Question

Find a vector in V^3 that is perpendicular to u (5,-2,3)

Answer 1

(1, 1, -1)

Answer 2

How did you get that? Please can you show me your work?

Answer 3

Do you know about dot products? Its sorta like a guessing game where you want the dot (or inner product) to come out to 0.

Answer 4

If ventor u(a, b, c) and v(a', b', c') are perpendicular to each other, a x a' + b x b' + c x c' = 0. In a mathematical expression, " u·v = 0 "

Answer 5

Also there are many vectors that is perpendicular to one vector in V^3

Answer 6

So should I say (1,-1,1) is one of the solution?

Answer 7

Yes. It is one of the infinite number of solutions.

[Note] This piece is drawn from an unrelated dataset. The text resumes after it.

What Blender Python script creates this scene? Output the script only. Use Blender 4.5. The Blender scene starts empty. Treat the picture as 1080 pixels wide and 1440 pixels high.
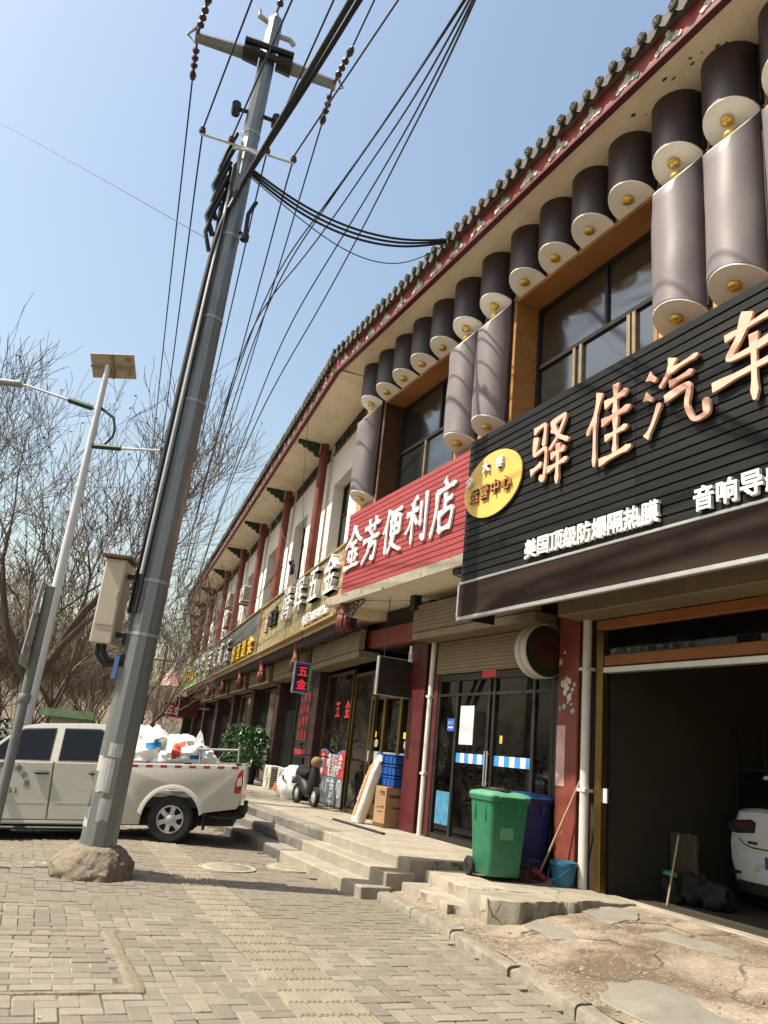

There is an entire 2-dim plane of vectors perpendicular to any (non-zero) vector in R^3.

Answer 8

Consider the generic solution with components x, y, and z. We know their dot product must be zero since they are perpendicular (this is our constraint).\[\underbrace{\langle 5,-2,3\rangle}_{\text{given}} \cdot \underbrace{\langle x,y,z \rangle}_{\text{solution}} = 0\]\[5x-2y+3z=0\]Solve for one of the variables, let's say x:\[x = \frac{2y-3z}{5}\]Pick any values of y and z you want, and just plug back into above to find the value of x that will work.